We have seen that, although the Cistercian order had been founded
some years, people were afraid to join it because the rule was so
strict (p 209). But the example of Bernard and his companions had a
great effect, and so many others were thus led to enter the order,
that the mother-monastery was far too small to hold them. Bernard
was chosen to be head of one of the swarms which went forth from
Citeaux. The name of his new monastery was Clairvaux, which means
"The Bright Valley." When he and his party first settled there, they
had to bear terrible hardships. They suffered from cold and from
want of clothing. For a time they had to feed on porridge made of
beech-leaves; and even when the worst distress was over, the
plainness and poverty of their way of living astonished all who saw
it.

Bernard himself went so far in mortification that he made himself
very ill, and would most likely have died, if a bishop, who was his
friend, had not stepped in and taken care of him for a time. Bernard
afterwards understood that he had been wrong in carrying things so
far; but the people who saw how he had worn himself down by fasting
and frequent prayers were willing to let themselves be led to
anything that so saintly a man might recommend to them. It was even
believed that he had the gift of doing miracles; and this added much
to the admiration which he raised wherever he went.

Perhaps there never was a man who had greater influence than
Bernard; for, although he did not rise to be anything more than
Abbot of Clairvaux, and refused all higher offices, he was able, by
the power of his speech and by the fame of his saintliness, to turn
kings and princes, popes and emperors, and even whole assemblies of
men in any way that he pleased. When two popes had been chosen in
opposition to each other, Bernard was able to draw all the chief
princes of Christendom into siding with that pope whose cause he
had taken up; and when the other pope's successor had been brought
so low that he could carry on his claims no longer, he went to
Bernard, entreating him to plead for him with the successful pope,
Innocent II, and was led by the abbot to throw himself humbly as a
penitent at Innocent's feet.

Some years after this, one of Bernard's old pupils was chosen as
pope, and took the name of Eugenius II. Eugenius was much under the
direction of his old master, and Bernard, like a true friend, wrote
a book "On Consideration," which he sent to Eugenius, showing him
the chief faults which were in the Roman Church, and earnestly
exhorting the pope to reform them.

PART II

Bernard was even the chief means of getting up a new crusade. When
tidings came from the East that the Christians in those parts had
suffered heavy losses (AD 1145), he travelled over a great part of
France and along the river Rhine in order to enlist people for the
holy war. He gathered meetings, at which he spoke in such a way as
to move all hearts, and stirred up his hearers to such an eagerness
for crusading that they even tore the clothes off his back in order
to divide them into little bits, which might serve as crusaders'
badges. And he drew in the emperor Conrad and king Lewis VII of
France, besides a number of smaller princes, to join the expedition,
although it was so hard to persuade Conrad, that, when at last he
was brought over, it was regarded as a miracle.

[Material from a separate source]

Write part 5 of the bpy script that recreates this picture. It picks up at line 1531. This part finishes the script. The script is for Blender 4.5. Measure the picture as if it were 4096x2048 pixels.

It had been found, at the time of the first crusade, that many
people were disposed to fall on the Jews of their own neighbourhood,
as being enemies of Christ no less than the Mahometans of the Holy
Land, and the same was repeated now. But Bernard strongly set his
face against this kind of cruelty, and was not only the means of
saving the lives of many Jews, but brought the chief preacher of the
persecution to own with sorrow and shame that he had been utterly
wrong.

Although, however, a vast army was raised for the recovery of the
Holy Land, and although both the emperor and the French king went at
the head of it, nothing came of the crusade except that vast numbers
of lives were sacrificed without any gain; and even Bernard's great
fame as a saint was not enough to protect him from blame on account
of the part which he had taken in getting up this unfortunate
attempt.

These were some of the most remarkable things in which Bernard's
command over men's minds was shown; and he was able also to get the
better of some persons who taught wrong or doubtful opinions, even
although they may have been men of sharper wits and of greater
learning than himself.

In short, Bernard was the leading man of his age. No doubt he
believed many things which we should think superstitious or
altogether wrong; and in his conduct we cannot help noticing some
tokens of human frailty--especially a jealous love of the power and
influence which he had gained. But, although he was not without his
defects, we cannot fail to see in him an honest, hearty, and
laborious servant of God, and we shall not wish to grudge him the
title of saint, which was granted to him by a pope in 1173, and has
ever since been commonly attached to his name. Bernard died in 1153.